— begin LISTING —

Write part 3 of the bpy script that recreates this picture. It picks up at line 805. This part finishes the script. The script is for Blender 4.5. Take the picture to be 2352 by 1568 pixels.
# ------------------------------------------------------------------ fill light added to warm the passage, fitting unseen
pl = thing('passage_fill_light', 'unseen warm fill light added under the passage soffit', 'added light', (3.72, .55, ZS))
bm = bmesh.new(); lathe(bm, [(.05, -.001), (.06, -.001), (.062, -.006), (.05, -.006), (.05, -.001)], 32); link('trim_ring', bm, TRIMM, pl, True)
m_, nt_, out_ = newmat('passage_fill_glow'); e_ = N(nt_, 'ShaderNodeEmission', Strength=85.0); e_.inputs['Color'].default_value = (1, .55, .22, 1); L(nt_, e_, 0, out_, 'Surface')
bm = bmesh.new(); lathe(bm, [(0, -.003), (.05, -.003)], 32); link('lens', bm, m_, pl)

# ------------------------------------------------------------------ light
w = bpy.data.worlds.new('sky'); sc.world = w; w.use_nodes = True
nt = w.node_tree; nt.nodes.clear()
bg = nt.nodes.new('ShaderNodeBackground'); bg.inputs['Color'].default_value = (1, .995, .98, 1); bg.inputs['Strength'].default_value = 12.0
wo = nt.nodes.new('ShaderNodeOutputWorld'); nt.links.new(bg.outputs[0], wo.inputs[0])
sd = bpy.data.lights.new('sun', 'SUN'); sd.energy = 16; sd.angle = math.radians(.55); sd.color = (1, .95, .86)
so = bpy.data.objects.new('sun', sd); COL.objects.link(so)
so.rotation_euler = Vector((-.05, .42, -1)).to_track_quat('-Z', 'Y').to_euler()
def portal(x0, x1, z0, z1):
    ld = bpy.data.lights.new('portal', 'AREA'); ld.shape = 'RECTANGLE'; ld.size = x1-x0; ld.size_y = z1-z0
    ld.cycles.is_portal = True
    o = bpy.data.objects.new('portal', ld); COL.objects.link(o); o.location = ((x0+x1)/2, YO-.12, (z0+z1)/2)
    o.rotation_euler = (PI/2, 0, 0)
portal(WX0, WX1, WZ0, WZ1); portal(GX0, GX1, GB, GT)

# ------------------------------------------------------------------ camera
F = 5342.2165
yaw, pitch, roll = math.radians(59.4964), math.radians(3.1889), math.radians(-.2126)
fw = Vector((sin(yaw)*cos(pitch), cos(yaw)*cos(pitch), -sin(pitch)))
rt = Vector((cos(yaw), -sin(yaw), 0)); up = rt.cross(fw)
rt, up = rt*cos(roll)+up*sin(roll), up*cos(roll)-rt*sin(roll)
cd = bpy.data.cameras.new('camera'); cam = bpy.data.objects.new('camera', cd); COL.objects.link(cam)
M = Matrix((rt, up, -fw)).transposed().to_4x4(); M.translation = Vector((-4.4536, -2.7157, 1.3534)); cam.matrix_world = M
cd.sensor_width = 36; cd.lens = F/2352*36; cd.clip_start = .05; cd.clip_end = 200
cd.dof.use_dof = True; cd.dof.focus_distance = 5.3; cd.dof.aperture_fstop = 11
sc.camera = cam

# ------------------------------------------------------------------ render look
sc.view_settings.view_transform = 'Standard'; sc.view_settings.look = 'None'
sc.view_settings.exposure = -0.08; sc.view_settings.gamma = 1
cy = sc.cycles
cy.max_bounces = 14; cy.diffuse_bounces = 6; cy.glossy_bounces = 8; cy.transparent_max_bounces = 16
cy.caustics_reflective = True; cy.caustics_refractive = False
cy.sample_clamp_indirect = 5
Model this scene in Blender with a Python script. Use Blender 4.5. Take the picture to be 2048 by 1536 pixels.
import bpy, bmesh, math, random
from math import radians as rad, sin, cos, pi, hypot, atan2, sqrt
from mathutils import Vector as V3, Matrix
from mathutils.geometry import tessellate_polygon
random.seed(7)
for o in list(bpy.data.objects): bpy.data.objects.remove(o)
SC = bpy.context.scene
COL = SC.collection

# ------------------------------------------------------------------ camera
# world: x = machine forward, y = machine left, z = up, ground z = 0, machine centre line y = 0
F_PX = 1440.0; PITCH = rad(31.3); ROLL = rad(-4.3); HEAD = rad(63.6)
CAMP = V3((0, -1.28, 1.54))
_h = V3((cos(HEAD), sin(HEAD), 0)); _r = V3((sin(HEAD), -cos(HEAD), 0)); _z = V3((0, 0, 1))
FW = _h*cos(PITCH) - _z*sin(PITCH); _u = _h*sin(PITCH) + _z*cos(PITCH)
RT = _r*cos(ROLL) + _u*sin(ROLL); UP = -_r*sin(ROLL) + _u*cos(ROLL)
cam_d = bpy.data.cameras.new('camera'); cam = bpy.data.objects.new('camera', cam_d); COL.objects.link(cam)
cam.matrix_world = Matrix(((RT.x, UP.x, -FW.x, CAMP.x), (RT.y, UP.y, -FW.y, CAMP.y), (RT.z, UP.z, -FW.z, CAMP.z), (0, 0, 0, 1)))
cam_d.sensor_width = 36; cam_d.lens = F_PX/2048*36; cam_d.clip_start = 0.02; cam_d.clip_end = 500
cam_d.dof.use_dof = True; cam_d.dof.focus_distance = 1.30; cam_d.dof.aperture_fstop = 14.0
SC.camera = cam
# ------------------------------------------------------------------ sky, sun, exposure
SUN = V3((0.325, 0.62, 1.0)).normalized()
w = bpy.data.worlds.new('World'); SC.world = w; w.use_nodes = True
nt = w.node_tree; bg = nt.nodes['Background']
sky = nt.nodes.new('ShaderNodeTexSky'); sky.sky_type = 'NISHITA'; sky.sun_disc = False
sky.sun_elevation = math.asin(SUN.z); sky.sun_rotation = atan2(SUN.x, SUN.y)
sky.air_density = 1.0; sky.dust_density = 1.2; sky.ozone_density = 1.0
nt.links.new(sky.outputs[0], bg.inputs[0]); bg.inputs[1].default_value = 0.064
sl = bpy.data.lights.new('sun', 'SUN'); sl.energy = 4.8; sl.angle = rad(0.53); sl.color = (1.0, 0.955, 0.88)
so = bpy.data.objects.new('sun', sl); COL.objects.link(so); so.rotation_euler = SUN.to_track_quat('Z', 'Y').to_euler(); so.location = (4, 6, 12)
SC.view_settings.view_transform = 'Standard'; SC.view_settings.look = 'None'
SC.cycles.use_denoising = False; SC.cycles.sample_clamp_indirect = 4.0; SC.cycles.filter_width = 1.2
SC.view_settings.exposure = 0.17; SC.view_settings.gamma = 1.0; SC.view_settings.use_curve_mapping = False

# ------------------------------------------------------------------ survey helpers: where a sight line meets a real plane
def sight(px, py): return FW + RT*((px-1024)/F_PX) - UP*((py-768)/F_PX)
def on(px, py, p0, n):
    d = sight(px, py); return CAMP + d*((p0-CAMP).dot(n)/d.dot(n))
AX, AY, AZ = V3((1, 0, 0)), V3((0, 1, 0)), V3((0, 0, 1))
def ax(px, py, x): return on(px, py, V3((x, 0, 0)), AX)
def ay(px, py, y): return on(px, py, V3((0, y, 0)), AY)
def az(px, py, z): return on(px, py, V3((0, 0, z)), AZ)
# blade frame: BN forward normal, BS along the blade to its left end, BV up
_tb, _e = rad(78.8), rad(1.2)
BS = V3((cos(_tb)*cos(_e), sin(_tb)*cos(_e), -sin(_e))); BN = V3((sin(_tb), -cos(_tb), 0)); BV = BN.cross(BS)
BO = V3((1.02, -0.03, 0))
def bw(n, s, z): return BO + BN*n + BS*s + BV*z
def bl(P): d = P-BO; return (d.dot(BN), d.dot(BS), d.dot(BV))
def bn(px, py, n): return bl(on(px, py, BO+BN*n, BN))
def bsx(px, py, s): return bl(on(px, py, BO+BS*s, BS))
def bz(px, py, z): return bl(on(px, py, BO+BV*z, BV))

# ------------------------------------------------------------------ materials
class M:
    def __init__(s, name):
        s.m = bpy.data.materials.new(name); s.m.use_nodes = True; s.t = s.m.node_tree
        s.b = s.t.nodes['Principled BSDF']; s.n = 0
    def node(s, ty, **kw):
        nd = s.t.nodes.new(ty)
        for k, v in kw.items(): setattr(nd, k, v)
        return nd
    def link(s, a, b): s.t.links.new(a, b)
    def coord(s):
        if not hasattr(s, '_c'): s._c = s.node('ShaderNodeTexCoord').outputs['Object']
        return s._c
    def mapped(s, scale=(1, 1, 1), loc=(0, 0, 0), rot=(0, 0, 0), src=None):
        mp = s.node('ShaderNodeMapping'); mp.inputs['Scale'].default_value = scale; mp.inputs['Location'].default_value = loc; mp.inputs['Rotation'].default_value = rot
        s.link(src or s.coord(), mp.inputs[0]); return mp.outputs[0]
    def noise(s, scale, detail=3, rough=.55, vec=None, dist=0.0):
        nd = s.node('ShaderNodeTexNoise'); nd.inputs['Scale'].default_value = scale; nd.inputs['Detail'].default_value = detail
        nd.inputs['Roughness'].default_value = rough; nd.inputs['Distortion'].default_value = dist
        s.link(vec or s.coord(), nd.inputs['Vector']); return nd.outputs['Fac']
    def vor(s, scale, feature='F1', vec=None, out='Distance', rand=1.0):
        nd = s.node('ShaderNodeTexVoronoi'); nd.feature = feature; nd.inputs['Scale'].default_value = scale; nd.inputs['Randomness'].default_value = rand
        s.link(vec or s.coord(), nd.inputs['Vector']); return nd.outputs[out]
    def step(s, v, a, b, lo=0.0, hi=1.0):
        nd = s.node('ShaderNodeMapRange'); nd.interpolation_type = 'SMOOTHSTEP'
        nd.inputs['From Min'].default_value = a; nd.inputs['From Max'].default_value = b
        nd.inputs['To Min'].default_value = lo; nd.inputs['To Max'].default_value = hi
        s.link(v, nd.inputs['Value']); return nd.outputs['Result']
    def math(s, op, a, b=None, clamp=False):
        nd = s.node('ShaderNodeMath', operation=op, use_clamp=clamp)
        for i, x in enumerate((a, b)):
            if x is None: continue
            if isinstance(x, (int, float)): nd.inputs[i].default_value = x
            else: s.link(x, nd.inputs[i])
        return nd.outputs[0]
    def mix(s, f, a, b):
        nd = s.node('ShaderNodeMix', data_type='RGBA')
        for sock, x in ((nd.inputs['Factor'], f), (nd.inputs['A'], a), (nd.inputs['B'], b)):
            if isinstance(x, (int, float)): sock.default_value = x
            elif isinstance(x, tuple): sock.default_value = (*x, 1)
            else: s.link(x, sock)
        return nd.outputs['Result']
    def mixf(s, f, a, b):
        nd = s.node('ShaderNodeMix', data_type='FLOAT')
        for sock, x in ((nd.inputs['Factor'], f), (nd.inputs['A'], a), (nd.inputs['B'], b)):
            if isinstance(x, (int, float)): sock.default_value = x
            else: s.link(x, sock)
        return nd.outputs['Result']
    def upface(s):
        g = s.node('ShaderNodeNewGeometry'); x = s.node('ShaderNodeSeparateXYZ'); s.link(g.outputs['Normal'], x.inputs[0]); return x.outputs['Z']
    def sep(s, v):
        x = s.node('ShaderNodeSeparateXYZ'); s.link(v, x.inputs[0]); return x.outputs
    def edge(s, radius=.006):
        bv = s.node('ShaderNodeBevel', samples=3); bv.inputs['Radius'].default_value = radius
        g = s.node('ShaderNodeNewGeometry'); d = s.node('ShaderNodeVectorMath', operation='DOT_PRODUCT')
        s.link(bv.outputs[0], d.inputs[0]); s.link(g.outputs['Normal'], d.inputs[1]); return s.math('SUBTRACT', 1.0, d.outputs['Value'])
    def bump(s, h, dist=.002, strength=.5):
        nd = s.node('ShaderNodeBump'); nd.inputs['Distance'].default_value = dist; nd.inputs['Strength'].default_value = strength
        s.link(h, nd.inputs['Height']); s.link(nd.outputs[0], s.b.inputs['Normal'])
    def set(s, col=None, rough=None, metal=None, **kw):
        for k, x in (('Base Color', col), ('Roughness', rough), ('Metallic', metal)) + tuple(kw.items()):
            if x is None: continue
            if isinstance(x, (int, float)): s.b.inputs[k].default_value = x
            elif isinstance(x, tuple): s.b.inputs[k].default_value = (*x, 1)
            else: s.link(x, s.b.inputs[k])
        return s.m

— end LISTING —

PROBLEM DETAILS:
Copy the records above exactly, from the first line through the line containing "portal(WX0, WX1, WZ0, WZ1);", and include nothing else.

EXERCISE RESPONSE:
Write part 3 of the bpy script that recreates this picture. It picks up at line 805. This part finishes the script. The script is for Blender 4.5. Take the picture to be 2352 by 1568 pixels.
# ------------------------------------------------------------------ fill light added to warm the passage, fitting unseen
pl = thing('passage_fill_light', 'unseen warm fill light added under the passage soffit', 'added light', (3.72, .55, ZS))
bm = bmesh.new(); lathe(bm, [(.05, -.001), (.06, -.001), (.062, -.006), (.05, -.006), (.05, -.001)], 32); link('trim_ring', bm, TRIMM, pl, True)
m_, nt_, out_ = newmat('passage_fill_glow'); e_ = N(nt_, 'ShaderNodeEmission', Strength=85.0); e_.inputs['Color'].default_value = (1, .55, .22, 1); L(nt_, e_, 0, out_, 'Surface')
bm = bmesh.new(); lathe(bm, [(0, -.003), (.05, -.003)], 32); link('lens', bm, m_, pl)

# ------------------------------------------------------------------ light
w = bpy.data.worlds.new('sky'); sc.world = w; w.use_nodes = True
nt = w.node_tree; nt.nodes.clear()
bg = nt.nodes.new('ShaderNodeBackground'); bg.inputs['Color'].default_value = (1, .995, .98, 1); bg.inputs['Strength'].default_value = 12.0
wo = nt.nodes.new('ShaderNodeOutputWorld'); nt.links.new(bg.outputs[0], wo.inputs[0])
sd = bpy.data.lights.new('sun', 'SUN'); sd.energy = 16; sd.angle = math.radians(.55); sd.color = (1, .95, .86)
so = bpy.data.objects.new('sun', sd); COL.objects.link(so)
so.rotation_euler = Vector((-.05, .42, -1)).to_track_quat('-Z', 'Y').to_euler()
def portal(x0, x1, z0, z1):
    ld = bpy.data.lights.new('portal', 'AREA'); ld.shape = 'RECTANGLE'; ld.size = x1-x0; ld.size_y = z1-z0
    ld.cycles.is_portal = True
    o = bpy.data.objects.new('portal', ld); COL.objects.link(o); o.location = ((x0+x1)/2, YO-.12, (z0+z1)/2)
    o.rotation_euler = (PI/2, 0, 0)
portal(WX0, WX1, WZ0, WZ1); portal(GX0, GX1, GB, GT)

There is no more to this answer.